Herein, we fabricated a π–π stacking hybrid photocatalyst by combining two two‐dimensional (2D) materials: g‐C3N4 and a Cu‐porphyrin metal–organic framework (MOF). After an aerobic photocatalytic pretreatment, this hybrid catalyst exhibited an unprecedented ability to photocatalytically reduce CO2 to CO and CH4 under the typical level (20 %) of O2 in the air. Intriguingly, the presence of O2 did not suppress CO2 reduction; instead, a fivefold increase compared with that in the absence of O2 was observed.

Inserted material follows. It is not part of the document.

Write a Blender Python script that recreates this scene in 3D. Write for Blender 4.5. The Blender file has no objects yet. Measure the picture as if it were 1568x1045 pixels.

Structural analysis indicated that during aerobic pretreatment, the Cu node in the 2D‐MOF moiety was hydroxylated by the hydroxyl generated from the reduction of O2. Then the formed hydroxylated Cu node maintained its structure during aerobic CO2 reduction, whereas it underwent structural alteration and was reductively devitalized in the absence of O2. Theoretical calculations further demonstrated that CO2 reduction, instead of O2 reduction, occurred preferentially on the hydroxylated Cu node. After aerobic pretreatment, the MOF node of the hybrid catalyst was hydroxylated and exhibited an unprecedented ability to photocatalytically reduce CO2 to CO and CH4. Intriguingly, the addition of 20 % O2 did not suppress CO2 reduction; rather, a fivefold increase was found when compared to the lack of O2.